=== What the task requires ===
Write out exactly the lines from the line with "The Blender Python script for this scene continues." through the line with "84), .5), LW)", both ends included, and no other line.
[start Material supplied]
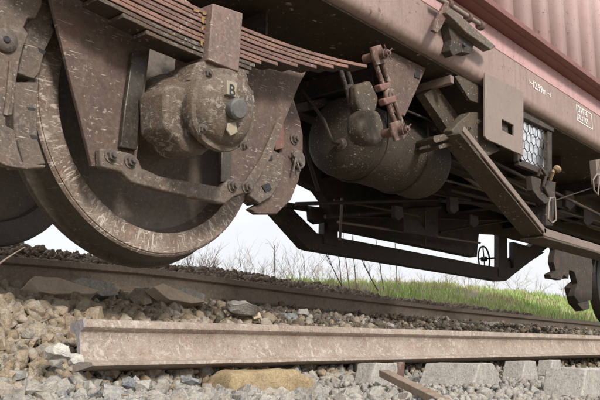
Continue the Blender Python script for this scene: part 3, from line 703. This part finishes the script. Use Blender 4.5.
mb = MB().slab([(362, 112), (370, 108), (380, 110), (385, 124), (386, 138), (379, 145), (368, 143), (361, 130)], 1.92, .09); mb.build('shackle_boss', M_truss, WG, .024, rough=.004, smooth=80)
slab('shackle_block', [(357, 84), (371, 80), (379, 98), (376, 113), (363, 115), (358, 102)], 2.0, .05, M_truss, WG, .014, rough=.003)
# --- brake gear
bl = slab('brake_hanger', [(-25, -30), (48, -30), (42, 6), (36, 18), (28, 18), (24, 27), (29, 34), (24, 46), (20, 60), (17, 78), (15, 100), (13, 115), (6, 116), (6, 125), (15, 130), (18, 148), (24, 166), (8, 164), (0, 157), (-25, 150)], 1.955, .03, M_brake, WG, .004)
slab('hanger_rib', [(10, 60), (14, 62), (12, 100), (8, 116), (4, 114), (7, 96)], 1.947, .01, M_brake, bl, .003)
slab('hanger_foot', [(-2, 150), (10, 158), (26, 163), (46, 165), (45, 168), (25, 169), (6, 166), (-3, 161)], 1.94, .03, M_brake, bl, .003)
MB().lathe([(0, -.012), (.020, -.012), (.034, -.004), (.036, 0), (.036, .012), (0, .012)], P(6, 40, 1.95), (0, 1, 0), 24).build('pin', M_bolt, bl)
MB().cyl(P(6, 40, 1.942), (0, -1, 0), .011, .008, 12).build('pin_hole_dark', M_black, bl)  # black disc in place of the shaded hole
slab('brake_block', [(46, -30), (62, -30), (60, 15), (53, 35), (45, 50), (40, 72), (34, 79), (18, 73), (24, 46), (29, 34), (25, 27), (29, 19), (38, 18)], 1.985, .09, M_brake, WG, .003)
slab('brake_block', [(16, 82), (38, 82), (38, 100), (37, 120), (38, 140), (46, 164), (24, 166), (14, 130), (14, 100)], 1.985, .09, M_brake, WG, .003)
for pp_ in ([(52, 23), (59, 27), (56, 31), (51, 27)], [(38, 47), (46, 51), (44, 55), (39, 51)], [(27, 107), (36, 108), (35, 110.5), (29, 110)], [(30, 135), (38, 136), (38, 139), (32, 139)]):
    slab('slot_dark', pp_, 1.9843, .003, M_black, bl, 0)  # thin black inlays paint the shade inside the slots
# right-hand brake shoe
br = slab('brake_hanger', [(288, 70), (294, 100), (300, 118), (303, 135), (303, 155), (299, 180), (291, 200), (277, 214), (258, 214), (250, 209), (262, 202), (276, 180), (280, 150), (276, 110), (270, 70)], 2.03, .03, M_guard, WG, .004)
slab('brake_block', [(270, 118), (283, 112), (285, 148), (276, 150)], 2.012, .05, M_red, WG, .003)
slab('brake_block', [(260, 154), (274, 150), (284, 156), (283, 178), (272, 196), (260, 204), (250, 196)], 2.01, .07, M_brake, WG, .004)
slab('slot_dark', [(264, 160), (271, 152), (273, 160)], 2.005, .006, M_black, br, 0)  # black inlay for the slot's inner shade, likewise the next
slab('slot_dark', [(262, 186), (269, 183), (272, 189), (266, 192)], 2.005, .006, M_black, br, 0)
MB().hexnut(P(294, 139, 2.028), .018, .015).build('bolt', M_bolt, br)
mb = MB().cyl(P(297, 160, 2.03), (0, -1, 0), .040, .014, 22); mb.tube([P(291, 152, 2.01), P(302, 165, 2.01)], .005, 6); mb.tube([P(296, 158, 2.005), P(293, 172, 2.005)], .005, 6); mb.tube([P(296, 158, 2.005), P(300, 171, 2.005)], .005, 6)
mb.build('pin', M_bolt, br)
# --- air reservoir
tA, tB = P(337, 137, 2.35), P(412, 160, 2.35); tz = (tA.z+tB.z)/2
L_ = tB.x-tA.x+.12
mb = MB().lathe([(0, -.035), (.10, -.03), (.17, -.012), (.203, .02), (.208, .05), (.208, .10), (.212, .104), (.212, .112), (.208, .116), (.208, L_-.05), (.2, L_-.02), (.15, L_+.02), (0, L_+.035)], (tA.x, 2.35, tz), (1, 0, 0), 48)
mb.build('air_reservoir', M_tank, WG)
for X in (tA.x+.16, tA.x+.55):
    ring = [Vector((X, 2.35+math.cos(a)*.212, tz+math.sin(a)*.212)) for a in np.linspace(math.pi*.95, math.pi*2.05, 20)]
    MB().tube([ring[0]+Vector((0, 0, .2))]+ring+[ring[-1]+Vector((0, 0, .2))], .007, 6).build('tank_strap', M_under, WG)
MB().lathe([(0, -.012), (.03, -.012), (.034, 0), (.022, .004), (.022, .02), (0, .02)], (tA.x-.03, 2.30, tz-.06), (-1, 0, 0), 16).build('drain_plug', M_bolt, WG)
MB().tube([Vector((tA.x-.04, 2.30, tz-.06)), Vector((tA.x-.10, 2.30, tz-.07)), Vector((tA.x-.12, 2.34, tz+.05)), Vector((tA.x-.10, 2.5, tz+.25))], .009, 8).build('air_pipe', M_frame, WG)
# --- gear by the far wheel at the right edge
slab('brake_hanger', [(551, 232), (566, 236), (580, 248), (592, 256), (592, 300), (580, 303), (574, 296), (578, 284), (574, 272), (569, 270), (569, 279), (564, 275), (561, 280), (551, 278), (550, 274), (556, 271), (554, 262), (556, 250)], 2.3, .05, M_under, WG, .003, rough=.006)
MB().lathe([(0, -.03), (.06, -.02), (.075, .0), (.075, .1), (0, .1)], P(588, 268, 2.5), (0, 1, 0), 20).build('brake_pin', M_under, WG, rough=.006)
slab('brake_block', [(573, 287), (579, 281), (585, 284), (588, 296), (590, 309), (584, 311), (577, 303)], 2.6, .08, M_under, WG, .004, rough=.005)
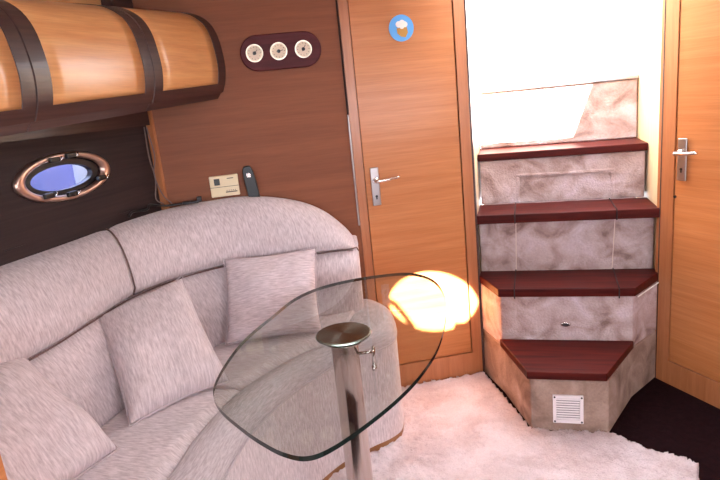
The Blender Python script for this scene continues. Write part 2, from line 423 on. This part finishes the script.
# what lies outside the porthole: a blue fender with a white hull beyond
f = thing('fender', 'white boat fender hanging outside the porthole', 'fender', LW, (FEN[0], FEN[1], 1.15))
bm = lathe(bmesh.new(), [(.02, -.36), (.08, -.34), (.115, -.28), (.12, 0), (.115, .28), (.08, .34), (.03, .36)], 32)
obj('fender_body', bm, M_white, f, smooth=True)
obj('eyelet', tube(bmesh.new(), [(.03*math.cos(a), 0, .38+.03*math.sin(a)) for a in [2*PI*i/12 for i in range(13)]], .008), M_black, f, smooth=True)
struct('wall_outside', B(-1.5, 5, .9, .95, .2, 1.9), plain('neighbour_hull', srgb(17, 19, 84), .5), LW)

# ------------------------------------------------------------------ overhead lockers
SEC = [(.0, 1.845), (.09, 1.845), (.16, 1.843), (.232, 1.828), (.278, 1.795), (.302, 1.745), (.312, 1.68), (.315, 1.62), (.308, 1.56), (.294, 1.515), (.278, 1.488), (.05, 1.488), (.0, 1.488)]
FACE = crv([(a, b, 0) for a, b in SEC[2:10]], 26)
def secrows(x0, x1, off, i0, i1, step=.05):
    rows = []; k = max(1, int((x1-x0)/step))
    for q in range(k+1):
        x = x0+(x1-x0)*q/k; row = []
        for i in range(i0, i1+1):
            P = FACE[i]; a = FACE[max(0, i-1)]; b_ = FACE[min(len(FACE)-1, i+1)]; tg = (b_-a).normalized(); nn = Vector((-tg.y, tg.x, 0))
            if nn.x < 0: nn = -nn
            row.append(Vector((x, -(P.x+nn.x*off), P.y+nn.y*off)))
        rows.append(row)
    return rows
def shell(x0, x1, o0, o1, i0, i1):
    bm = bmesh.new(); A = secrows(x0, x1, o0, i0, i1); C = secrows(x0, x1, o1, i0, i1)
    loft(bm, [a+list(reversed(c)) for a, c in zip(A, C)], capends=True, wrap=True); return bm
def shear(bm, x0=0):
    for v in bm.verts: v.co.x += -v.co.y*.515; v.co.z += .055*(v.co.x+x0)+.008
    return bm
def locker(x0, x1, label, b0, b1):
    """x0..x1 along the wall, b0/b1 widths of dark bands at the ends"""
    t = thing('overhead_locker', label, 'locker', LW, (x0, -.002, 0), group='wood lockers along the porthole wall'); w = x1-x0
    sec = [(-a, z) for a, z in SEC[:2]]+[(-q.x, q.y) for q in FACE]+[(-a, z) for a, z in SEC[10:]]
    bm = bmesh.new(); prism(bm, sec, .0015, w-.0015, 'x'); obj('carcass', shear(bm, x0), M_wenge, t)
    nf = len(FACE)-1
    d = obj('door_panel', shear(shell(b0, w-b1, .0003, .006, 0, nf-3), x0), M_lock, t, smooth=False)
    for p_ in d.data.polygons: p_.use_smooth = abs(p_.normal.x) < .5 and True
    if b0: obj('edge_band', shear(shell(.003, b0, .0003, .008, 0, nf), x0), M_wenge, t, label='dark brown edge band')
    if b1: obj('edge_band', shear(shell(w-b1, w-.003, .0003, .008, 0, nf), x0), M_wenge, t, label='dark brown edge band')
    obj('bottom_band', shear(shell(b0, w-b1, .0003, .008, nf-3, nf), x0), M_wenge, t, label='dark brown lower band')
    return t
locker(-1.75, -1.02, 'left locker overhead, cut off by the edge of the picture', .05, .046)
locker(-1.02, -.505, 'middle overhead locker, widest curved pale wood front in full view', .056, .050)
locker(-.505, -.004, 'right overhead locker ending in a dark band against the bulkhead', .050, .06)

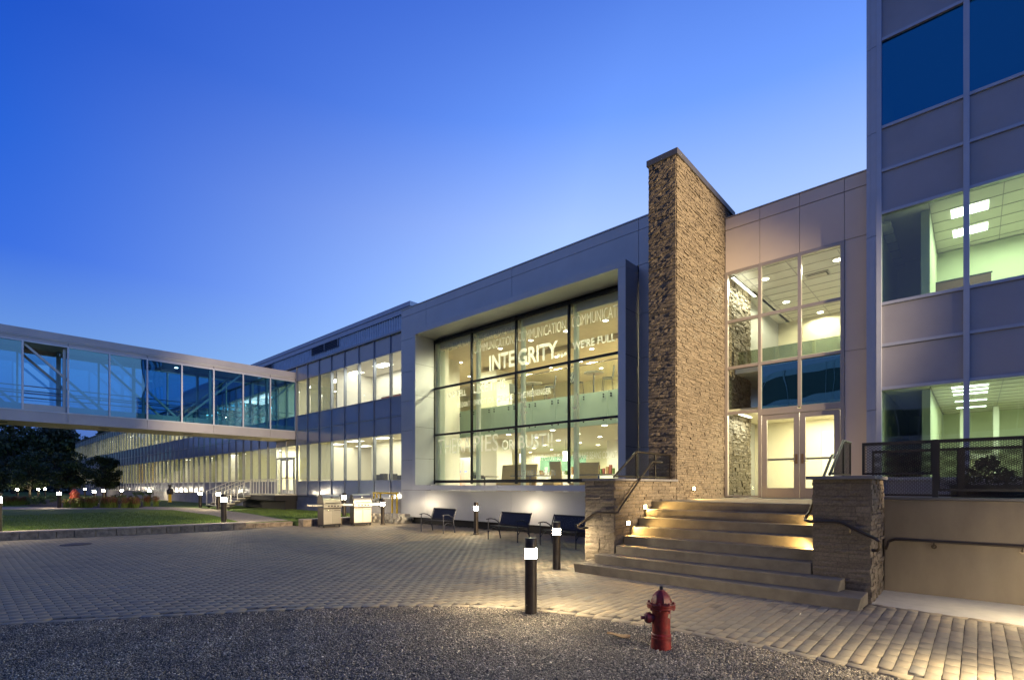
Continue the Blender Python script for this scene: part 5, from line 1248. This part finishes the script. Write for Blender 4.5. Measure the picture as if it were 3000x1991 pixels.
[end Material supplied]
=== Result ===
The Blender Python script for this scene continues. Write part 2, from line 423 on. This part finishes the script.
# what lies outside the porthole: a blue fender with a white hull beyond
f = thing('fender', 'white boat fender hanging outside the porthole', 'fender', LW, (FEN[0], FEN[1], 1.15))
bm = lathe(bmesh.new(), [(.02, -.36), (.08, -.34), (.115, -.28), (.12, 0), (.115, .28), (.08, .34), (.03, .36)], 32)
obj('fender_body', bm, M_white, f, smooth=True)
obj('eyelet', tube(bmesh.new(), [(.03*math.cos(a), 0, .38+.03*math.sin(a)) for a in [2*PI*i/12 for i in range(13)]], .008), M_black, f, smooth=True)
struct('wall_outside', B(-1.5, 5, .9, .95, .2, 1.9), plain('neighbour_hull', srgb(17, 19, 84), .5), LW)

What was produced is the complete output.